Senate Bill 521 would require justices for the Supreme Court of Appeals of West Virginia, court magistrates and circuit and family court judges to indicate their party membership on ballots for primary and general elections in the state.

The West Virginia Senate advanced the bill — proposed by Sen. Tom Willis, R-Berkeley — to a second reading Friday morning.

Since the state’s 2016 primary election, judge positions in the state have been voted upon on a nonpartisan basis at all levels. Where candidates for the West Virginia Legislature or the governor’s office must indicate their party affiliation alongside their name, no such distinction is required for prospective judges.

West Virginia is one of 13 states across the nation that conducts the election of judges on a fully nonpartisan basis.

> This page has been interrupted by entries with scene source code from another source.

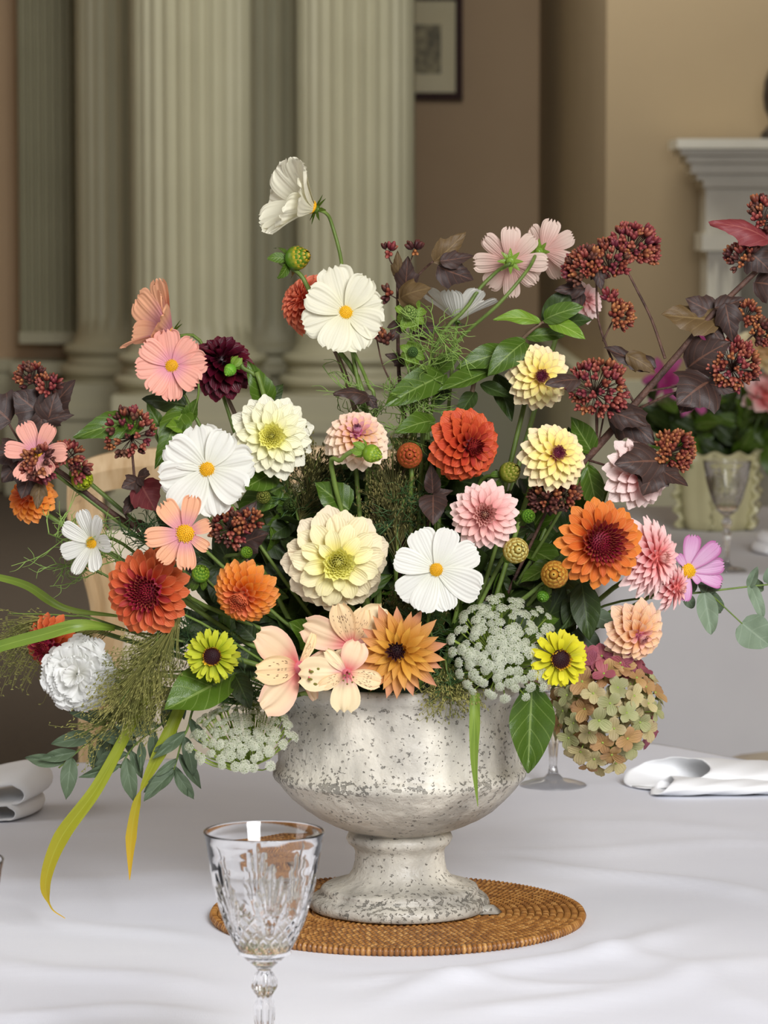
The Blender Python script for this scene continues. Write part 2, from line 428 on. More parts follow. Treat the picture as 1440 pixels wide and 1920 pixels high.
# framed picture on the back wall
Y = YB - .03
xa, xb, za, zb = xat(690, Y), xat(866, Y), zat(187, Y), zat(-14, Y)
pc = thing('framed_picture', 'dark-framed print with a cream mount on the back wall', 'picture', ((xa + xb) / 2, YB, (za + zb) / 2))
fw = .034; b = MB()
for q in ((xa, xb, za, za + fw), (xa, xb, zb - fw, zb), (xa, xa + fw, za + fw, zb - fw), (xb - fw, xb, za + fw, zb - fw)):
    b.add(*box(q[0], q[1], YB - .045, YB, q[2], q[3]))
part('picture_frame', b.mesh('picture_frame', plain('dark_red_wood', '2e1410', '3c1c14', .55, 20, spec=.2), False), pc)
part('mount', shape('mount', box(xa + fw, xb - fw, YB - .02, YB - .005, za + fw, zb - fw), plain('cream_mount_board', 'd8cda8', 'e2d8b6', .6, 4), False), pc)
ia, ib, ja, jb = xat(742, Y), xat(826, Y), zat(138, Y), zat(46, Y)
part('print', shape('print', box(ia, ib, YB - .024, YB - .018, ja, jb), plain('grey_engraving', '4a463c', 'b0a684', .6, 9, stretch=(3, 1, 3)), False), pc)

# marble chimneypiece
Y = 11.75
def my(py): return zat(py, Y)
def mx(px): return xat(px, Y)
fp = thing('marble_mantelpiece', 'grey white marble chimneypiece on the right wall behind the berry branches', 'mantelpiece', (2, Y, 0))
XR = 2.9
b = MB()
for px, y0, y1, dep in ((1258, 262, 280, .06), (1266, 280, 292, .03), (1278, 292, 306, .0), (1288, 306, 326, -.03), (1300, 326, 338, -.06)):
    b.add(*box(mx(px), XR - (mx(px) - mx(1258)), Y - .1 - dep, 11.94, my(y1), my(y0)))
part('mantel_shelf', b.mesh('mantel_shelf', M_marble, False), fp)
b = MB(); b.add(*box(mx(1318), XR - .1, Y - .02, 11.94, my(438), my(338))).add(*box(mx(1312), XR - .08, Y - .05, 11.94, my(352), my(338)))
part('frieze', b.mesh('frieze', M_marble, False), fp)
for q in (0, 1):
    xs = (mx(1320), mx(1380)) if q == 0 else (XR - .22, XR - .1)
    b = MB(); b.add(*box(xs[0], xs[1], Y - .06, 11.94, .2, my(470))).add(*box(xs[0] - .02, xs[1] + .02, Y - .09, 11.94, my(470), my(438))).add(*box(xs[0] - .03, xs[1] + .03, Y - .1, 11.94, 0, .2))
    for k in range(2): b.add(*box(xs[0] + .02 + k * .05, xs[0] + .035 + k * .05, Y - .075, Y - .05, .3, my(490)))
    part('jamb', b.mesh('jamb', M_marble, False), fp)
part('slip', shape('slip', box(mx(1380), XR - .22, Y + .02, 11.94, 0, my(438)), plain('dark_slate_slip', '8f8b7c', 'a09b8a', .5, 6), False), fp)
# dark figure ornament on the mantel
xo = mx(1452); oz = my(262)
orn = thing('mantel_clock', 'dark ornament standing on the marble mantel at the top right edge', 'ornament', (xo, Y, oz))
M_brz = plain('dark_bronze', '2e2620', '40362c', .45, 18, metal=.3)
part('base', shape('base', lathe([(0, 0), (.055, 0), (.055, .02), (.04, .035), (.03, .05), (.0, .05)], 24), M_brz), orn, T((xo, Y, oz)))
part('body', shape('body', lathe([(0, .05), (.025, .05), (.03, .07), (.045, .1), (.05, .14), (.045, .19), (.03, .23), (.012, .26), (0, .27)], 24), M_brz), orn, T((xo, Y, oz)))

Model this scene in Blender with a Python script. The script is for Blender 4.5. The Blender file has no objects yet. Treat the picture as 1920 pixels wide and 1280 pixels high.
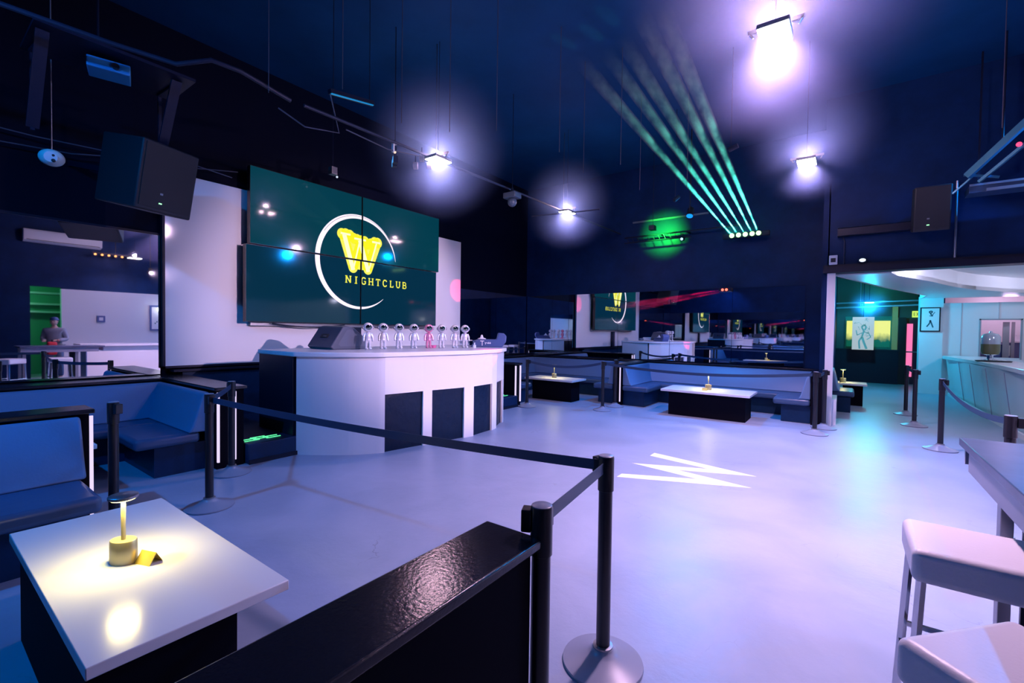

Members of the West Virginia Legislature adopted the practice in the 2015 legislative session. Proponents like former Sen. Charles Trump, R-Morgan — who now serves on the state’s Supreme Court — previously said it removed political bias from the electoral process.

“I contend that whether a person is a Republican or Democrat, or a Whig or a Libertarian, or whatever, tells us really nothing about whether that person possesses the qualities and characteristics that we seek and desire in those who hold judicial office in West Virginia,” Trump said on the Senate floor in February 2015.

Senate President Randy Smith, R-Preston, advanced Senate Bill 521 to a second reading Friday, with no discussion on the Senate floor.